Dance teacher: Chiefs Cheer tryout ‘more difficult’ than Dallas Cowboys Cheerleaders
AI-generated summary reviewed by our newsroom.
- Chiefs Cheer auditions demand fitness tests, public speaking and team trivia.
- Judging criteria include choreography skill, football knowledge and poise.
- Auditions span multiple rounds, with five interviews and complex technical routines.
An Alabama dance instructor who didn’t make the cut when she tried out for the Chiefs cheer team last year says the tryout was “definitely a lot more intense” than for some other NFL teams, including the Dallas Cowboys.
She dissected the Kansas City tryouts in a TikTok video posted last year that has resurfaced before the start of a new NFL season this week.
Jodi Kovar, a dance and cheer teacher with nearly 17,000 TikTok followers, has auditioned for other NFL cheer teams, including the Dallas Cowboys Cheerleaders and the Miami Dolphins squad.
In the October 2024 TikTok video, she answered a question from a commenter who wrote that her daughter had auditioned for Chiefs Cheer for the past three seasons. “I know you auditioned this year and made (it) to semis. How do you feel about their process?” the commenter asked.
Kovar said in the video that she didn’t make it to finals last year, so she can’t “speak to exactly what goes on in the finals. But from my research I’m pretty sure it includes a fitness test, a runway walk, multiple dance performances and a public speaking portion just spread out over multiple days.”
She said in the preliminary round and semifinals she had to “submit four different videos and attend five different interviews. Two of the videos I had to submit were Chiefs choreography.
“One of them was like a halftime performance and one of them was a sideline. And then the other dance video was solo. Last video was like a public speaking video.

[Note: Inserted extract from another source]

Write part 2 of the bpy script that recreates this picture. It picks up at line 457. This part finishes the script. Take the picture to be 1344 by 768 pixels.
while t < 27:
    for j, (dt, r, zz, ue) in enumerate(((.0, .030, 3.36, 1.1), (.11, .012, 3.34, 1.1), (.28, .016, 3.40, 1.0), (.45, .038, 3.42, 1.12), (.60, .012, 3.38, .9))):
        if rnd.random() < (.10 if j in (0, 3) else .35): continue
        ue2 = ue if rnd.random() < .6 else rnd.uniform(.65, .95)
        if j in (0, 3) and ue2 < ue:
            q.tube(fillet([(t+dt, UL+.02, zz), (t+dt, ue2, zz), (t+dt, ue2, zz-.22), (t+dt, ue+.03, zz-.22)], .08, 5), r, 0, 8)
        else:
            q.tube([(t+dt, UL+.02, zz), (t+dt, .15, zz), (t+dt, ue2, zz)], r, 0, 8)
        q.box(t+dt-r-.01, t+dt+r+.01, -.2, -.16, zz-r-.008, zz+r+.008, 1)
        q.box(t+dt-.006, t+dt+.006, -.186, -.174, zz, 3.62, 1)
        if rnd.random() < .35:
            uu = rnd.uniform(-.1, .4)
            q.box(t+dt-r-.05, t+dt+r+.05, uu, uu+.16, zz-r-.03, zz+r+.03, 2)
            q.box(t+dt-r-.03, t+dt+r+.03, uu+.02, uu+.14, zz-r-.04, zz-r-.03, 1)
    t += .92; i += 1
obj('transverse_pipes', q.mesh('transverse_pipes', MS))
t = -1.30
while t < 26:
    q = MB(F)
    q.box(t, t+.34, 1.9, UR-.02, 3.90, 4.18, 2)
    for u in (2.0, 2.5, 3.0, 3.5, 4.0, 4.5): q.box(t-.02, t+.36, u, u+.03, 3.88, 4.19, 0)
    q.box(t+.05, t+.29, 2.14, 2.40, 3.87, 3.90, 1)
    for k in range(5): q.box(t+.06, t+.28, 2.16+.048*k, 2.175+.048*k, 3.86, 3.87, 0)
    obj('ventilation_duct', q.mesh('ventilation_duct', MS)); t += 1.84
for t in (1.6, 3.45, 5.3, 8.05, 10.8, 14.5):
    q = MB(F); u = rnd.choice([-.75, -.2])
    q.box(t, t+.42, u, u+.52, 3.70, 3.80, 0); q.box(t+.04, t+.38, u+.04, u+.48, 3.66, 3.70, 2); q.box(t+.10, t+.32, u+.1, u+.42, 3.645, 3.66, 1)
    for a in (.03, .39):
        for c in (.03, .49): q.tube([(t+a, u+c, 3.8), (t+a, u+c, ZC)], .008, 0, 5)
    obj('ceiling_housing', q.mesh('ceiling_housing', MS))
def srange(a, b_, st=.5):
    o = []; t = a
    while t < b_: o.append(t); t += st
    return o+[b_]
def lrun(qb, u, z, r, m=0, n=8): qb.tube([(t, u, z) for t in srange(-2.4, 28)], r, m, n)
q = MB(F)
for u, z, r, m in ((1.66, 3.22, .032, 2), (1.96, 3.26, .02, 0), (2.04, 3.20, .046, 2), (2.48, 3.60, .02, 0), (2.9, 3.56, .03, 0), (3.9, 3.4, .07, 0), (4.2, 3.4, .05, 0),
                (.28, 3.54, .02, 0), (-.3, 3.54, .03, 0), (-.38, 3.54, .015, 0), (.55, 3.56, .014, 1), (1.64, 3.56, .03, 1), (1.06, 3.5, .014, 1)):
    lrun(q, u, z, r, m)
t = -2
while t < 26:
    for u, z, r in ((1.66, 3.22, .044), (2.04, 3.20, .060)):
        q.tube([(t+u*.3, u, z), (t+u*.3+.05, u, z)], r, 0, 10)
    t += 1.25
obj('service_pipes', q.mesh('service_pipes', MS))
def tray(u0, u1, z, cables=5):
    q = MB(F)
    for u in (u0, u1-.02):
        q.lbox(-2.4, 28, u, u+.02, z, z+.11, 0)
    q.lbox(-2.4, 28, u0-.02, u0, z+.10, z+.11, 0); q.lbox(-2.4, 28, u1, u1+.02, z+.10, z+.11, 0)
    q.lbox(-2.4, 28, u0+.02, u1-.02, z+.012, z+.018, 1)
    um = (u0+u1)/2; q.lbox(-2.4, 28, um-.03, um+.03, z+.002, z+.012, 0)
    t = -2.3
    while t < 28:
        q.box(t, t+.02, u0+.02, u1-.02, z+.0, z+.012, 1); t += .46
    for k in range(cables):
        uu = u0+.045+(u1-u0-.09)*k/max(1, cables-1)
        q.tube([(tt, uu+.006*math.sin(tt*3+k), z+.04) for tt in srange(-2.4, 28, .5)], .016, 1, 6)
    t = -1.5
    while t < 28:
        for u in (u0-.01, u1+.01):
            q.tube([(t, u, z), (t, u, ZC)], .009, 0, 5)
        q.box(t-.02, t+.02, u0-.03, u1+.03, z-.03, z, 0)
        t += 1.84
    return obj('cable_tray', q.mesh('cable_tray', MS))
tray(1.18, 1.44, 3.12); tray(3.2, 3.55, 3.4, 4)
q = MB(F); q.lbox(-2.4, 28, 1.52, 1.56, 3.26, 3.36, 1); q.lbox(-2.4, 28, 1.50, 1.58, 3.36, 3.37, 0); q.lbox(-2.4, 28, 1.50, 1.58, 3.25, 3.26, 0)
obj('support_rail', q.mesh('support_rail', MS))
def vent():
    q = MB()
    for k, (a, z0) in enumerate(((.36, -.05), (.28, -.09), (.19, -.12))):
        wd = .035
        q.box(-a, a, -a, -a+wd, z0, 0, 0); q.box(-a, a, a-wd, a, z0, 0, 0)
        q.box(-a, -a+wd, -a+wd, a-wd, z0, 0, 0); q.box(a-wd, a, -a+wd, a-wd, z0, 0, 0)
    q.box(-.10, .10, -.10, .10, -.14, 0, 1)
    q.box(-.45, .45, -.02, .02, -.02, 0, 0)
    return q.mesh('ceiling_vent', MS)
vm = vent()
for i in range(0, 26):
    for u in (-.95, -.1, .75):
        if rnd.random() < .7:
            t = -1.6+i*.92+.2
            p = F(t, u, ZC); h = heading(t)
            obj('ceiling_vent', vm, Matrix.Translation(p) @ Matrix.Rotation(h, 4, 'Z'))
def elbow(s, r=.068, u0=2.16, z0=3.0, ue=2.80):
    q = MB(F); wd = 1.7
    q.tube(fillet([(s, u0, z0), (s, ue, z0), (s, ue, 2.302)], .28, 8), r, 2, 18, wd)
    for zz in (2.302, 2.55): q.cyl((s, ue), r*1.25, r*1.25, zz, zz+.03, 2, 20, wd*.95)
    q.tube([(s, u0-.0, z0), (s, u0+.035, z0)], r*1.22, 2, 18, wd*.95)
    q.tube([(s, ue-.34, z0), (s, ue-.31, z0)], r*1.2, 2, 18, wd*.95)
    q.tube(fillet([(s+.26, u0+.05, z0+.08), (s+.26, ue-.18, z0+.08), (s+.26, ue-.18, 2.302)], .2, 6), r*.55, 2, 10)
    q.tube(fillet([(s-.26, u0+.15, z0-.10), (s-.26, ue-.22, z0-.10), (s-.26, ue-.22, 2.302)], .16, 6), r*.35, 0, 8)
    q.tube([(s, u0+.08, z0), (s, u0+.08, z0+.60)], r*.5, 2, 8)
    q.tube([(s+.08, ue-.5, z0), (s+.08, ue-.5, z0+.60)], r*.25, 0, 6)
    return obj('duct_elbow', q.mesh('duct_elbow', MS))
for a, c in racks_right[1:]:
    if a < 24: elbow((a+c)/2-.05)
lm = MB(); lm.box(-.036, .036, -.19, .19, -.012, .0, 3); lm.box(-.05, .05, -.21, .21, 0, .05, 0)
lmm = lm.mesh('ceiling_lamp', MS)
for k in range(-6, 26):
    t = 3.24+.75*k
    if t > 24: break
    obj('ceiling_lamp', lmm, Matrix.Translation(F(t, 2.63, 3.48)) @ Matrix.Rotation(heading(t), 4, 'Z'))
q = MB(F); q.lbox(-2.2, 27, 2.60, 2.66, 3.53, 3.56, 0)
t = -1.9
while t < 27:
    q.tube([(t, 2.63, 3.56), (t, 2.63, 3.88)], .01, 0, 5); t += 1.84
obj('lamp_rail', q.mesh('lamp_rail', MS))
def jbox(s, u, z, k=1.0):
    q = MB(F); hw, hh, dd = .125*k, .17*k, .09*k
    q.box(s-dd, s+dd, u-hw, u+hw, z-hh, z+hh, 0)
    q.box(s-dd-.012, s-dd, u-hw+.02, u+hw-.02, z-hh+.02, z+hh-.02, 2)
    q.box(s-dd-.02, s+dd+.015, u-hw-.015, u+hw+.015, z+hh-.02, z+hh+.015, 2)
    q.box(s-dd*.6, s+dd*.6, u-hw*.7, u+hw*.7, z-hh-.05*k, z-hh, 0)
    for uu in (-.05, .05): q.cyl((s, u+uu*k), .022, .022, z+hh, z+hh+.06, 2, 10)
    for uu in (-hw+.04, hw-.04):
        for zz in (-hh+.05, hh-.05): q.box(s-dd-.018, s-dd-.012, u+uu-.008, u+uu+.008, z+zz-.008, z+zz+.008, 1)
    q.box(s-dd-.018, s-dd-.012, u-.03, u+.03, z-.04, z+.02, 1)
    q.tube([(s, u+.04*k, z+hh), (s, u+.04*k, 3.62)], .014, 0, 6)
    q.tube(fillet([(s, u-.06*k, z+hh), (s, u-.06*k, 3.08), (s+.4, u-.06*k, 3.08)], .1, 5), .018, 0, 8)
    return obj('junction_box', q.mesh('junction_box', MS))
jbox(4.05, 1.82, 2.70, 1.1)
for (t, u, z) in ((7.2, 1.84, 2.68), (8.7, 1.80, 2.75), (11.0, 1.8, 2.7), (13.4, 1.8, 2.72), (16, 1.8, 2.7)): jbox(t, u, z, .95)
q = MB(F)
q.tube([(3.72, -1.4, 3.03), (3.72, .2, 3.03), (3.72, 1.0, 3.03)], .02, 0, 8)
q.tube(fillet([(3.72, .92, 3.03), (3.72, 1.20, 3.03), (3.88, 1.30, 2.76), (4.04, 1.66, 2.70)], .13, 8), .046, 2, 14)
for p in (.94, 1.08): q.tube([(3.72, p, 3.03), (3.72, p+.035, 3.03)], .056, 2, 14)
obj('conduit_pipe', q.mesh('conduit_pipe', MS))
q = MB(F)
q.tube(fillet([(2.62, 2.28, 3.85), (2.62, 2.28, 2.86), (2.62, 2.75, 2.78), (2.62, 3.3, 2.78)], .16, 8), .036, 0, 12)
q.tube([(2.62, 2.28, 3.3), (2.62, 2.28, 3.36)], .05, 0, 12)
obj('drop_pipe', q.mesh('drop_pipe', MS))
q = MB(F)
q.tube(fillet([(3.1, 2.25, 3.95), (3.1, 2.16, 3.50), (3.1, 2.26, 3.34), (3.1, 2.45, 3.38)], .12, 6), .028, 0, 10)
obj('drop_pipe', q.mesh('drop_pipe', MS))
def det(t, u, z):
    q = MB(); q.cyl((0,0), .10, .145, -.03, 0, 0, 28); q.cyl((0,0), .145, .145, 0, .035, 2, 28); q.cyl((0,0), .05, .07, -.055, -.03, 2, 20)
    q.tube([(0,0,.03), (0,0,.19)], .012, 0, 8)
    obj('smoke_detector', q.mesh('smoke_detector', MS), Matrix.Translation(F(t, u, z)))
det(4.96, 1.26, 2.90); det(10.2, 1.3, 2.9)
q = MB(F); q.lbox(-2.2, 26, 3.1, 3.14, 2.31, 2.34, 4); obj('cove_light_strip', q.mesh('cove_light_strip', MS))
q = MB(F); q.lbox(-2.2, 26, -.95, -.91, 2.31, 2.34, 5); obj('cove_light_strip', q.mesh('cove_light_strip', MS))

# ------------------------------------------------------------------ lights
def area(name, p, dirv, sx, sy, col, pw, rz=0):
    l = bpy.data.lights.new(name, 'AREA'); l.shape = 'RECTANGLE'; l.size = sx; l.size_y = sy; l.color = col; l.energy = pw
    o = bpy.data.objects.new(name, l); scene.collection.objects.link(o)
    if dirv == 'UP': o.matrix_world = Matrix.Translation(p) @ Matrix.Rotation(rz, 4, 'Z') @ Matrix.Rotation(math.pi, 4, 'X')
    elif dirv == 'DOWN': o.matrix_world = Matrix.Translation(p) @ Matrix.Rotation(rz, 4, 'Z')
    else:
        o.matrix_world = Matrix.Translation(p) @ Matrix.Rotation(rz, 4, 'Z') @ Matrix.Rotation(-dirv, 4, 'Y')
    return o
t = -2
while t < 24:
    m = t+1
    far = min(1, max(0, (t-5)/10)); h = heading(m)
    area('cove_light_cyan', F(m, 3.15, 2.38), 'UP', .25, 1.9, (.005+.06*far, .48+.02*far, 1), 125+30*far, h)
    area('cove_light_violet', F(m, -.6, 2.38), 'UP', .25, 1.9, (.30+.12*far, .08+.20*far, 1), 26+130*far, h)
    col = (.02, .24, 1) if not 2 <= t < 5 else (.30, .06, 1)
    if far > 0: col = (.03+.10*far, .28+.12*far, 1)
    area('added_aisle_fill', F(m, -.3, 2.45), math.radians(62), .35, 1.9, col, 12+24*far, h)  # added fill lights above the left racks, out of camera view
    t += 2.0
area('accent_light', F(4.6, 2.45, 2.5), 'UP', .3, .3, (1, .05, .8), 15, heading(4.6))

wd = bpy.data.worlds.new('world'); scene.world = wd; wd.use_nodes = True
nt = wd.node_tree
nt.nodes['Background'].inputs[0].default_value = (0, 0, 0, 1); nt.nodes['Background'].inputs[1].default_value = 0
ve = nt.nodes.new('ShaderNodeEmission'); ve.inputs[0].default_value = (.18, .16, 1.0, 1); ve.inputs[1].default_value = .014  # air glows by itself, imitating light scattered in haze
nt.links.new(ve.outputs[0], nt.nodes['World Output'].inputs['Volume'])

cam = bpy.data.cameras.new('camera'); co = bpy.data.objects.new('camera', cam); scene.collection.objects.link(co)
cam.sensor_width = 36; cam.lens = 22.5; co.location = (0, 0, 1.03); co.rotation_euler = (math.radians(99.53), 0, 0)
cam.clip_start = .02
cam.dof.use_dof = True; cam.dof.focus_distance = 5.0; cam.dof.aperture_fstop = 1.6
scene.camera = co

“The interview portion, they asked a little bit about ourselves, but the majority of it was quizzing us on certain players and coaches and important people and events within the organization.”
She called the choreography “way more technical than any other team I personally auditioned for. Choreo had a ton of different leaps and turns and it even had like jazz and hip hop within the choreo.
“For all of the other teams I auditioned for, the only technical element that they had in their prelims was maybe a double turn. I also don’t know of any other NFL teams that does like five different interview rounds.”
Kovar auditioned in 2024 in what Tavia Hunt, wife of Chiefs CEO Clark Hunt, called “the most competitive auditions in Chiefs Cheer history.”
“Finals were amazing and this squad will be elite,” Hunt wrote on Instagram.
The auditions came after the Chiefs won their second consecutive Super Bowl championship. One of the perks of being a Chiefs cheerleader? They get their own Super Bowl rings.
Two years ago, a woman from Minneapolis, Kansas, who, like Kovar, unsuccessfully auditioned for the squad, shared details of the process.
Preliminary and semifinal auditions are held virtually, then finalists are required to be at GEHA Field at Arrowhead Stadium for three days of tryouts. Kovar told People in an interview published last week that in the second virtual round she did interviews with five different judges.
The Kansas candidate explained how applicants are judged on their communication skills and general knowledge of football — including Chiefs history — as well as athletic ability and fitness. The fitness test is one minute of pushups, one minute of sit-ups and a five-minute plank pose, she said.
They do mock interviews, give mock speeches, participate in photoshoots and learn choreography. They perform solo and with the group.
Candidates must be 18. Not surprisingly, finalists have often cheered or been members of dance teams in college.
Kovar admitted to getting tripped up in the Chiefs trivia quiz. “I definitely didn’t have a lot of the knowledge that was necessary. Like some things were just so specific I would’ve never guessed they would’ve asked,” she told People.
She was asked for the names of Chiefs special teams coaches and who she would draft to the Chiefs — and why.
All NFL cheerleaders must know more than the choreography.
“They said that there are just diehard fans and they’ll actually come up to the cheerleaders and like quiz them and be like, ‘Who was the Hall of Famer from this year?’” Kovar told People.
“And so they’ve basically said, ‘You need to be on point with all of your knowledge because these fans. They’re so diehard. You need to be as diehard as they are if you’re gonna represent this team.’”
She also told People the dance style in Kansas City is different from other teams she’s auditioned for.
“It’s a lot more energetic and bouncy. It’s a lot more technical. Like we have leaps and turns and kicks where a lot of teams don’t have as much technique in their auditions,” she told People.
Kovar also called the Chiefs’ audition “more difficult” than the Dallas Cowboys Cheerleaders’ audition. She was cut after the first round of auditions in Dallas.
“The Dallas Cowboys Cheerleaders auditions are more competitive because more people audition for them, but the Chiefs was more difficult,” she told People..
“Maybe they’ve just elevated their team because they’re Super Bowl winners and all,” Kovar told People of Chiefs Cheer.
“But they are just like some of the best of the best. So I think that’s why they just want their standards like super high.”
She told People she didn’t try out for Chiefs Cheer this year but plans to again.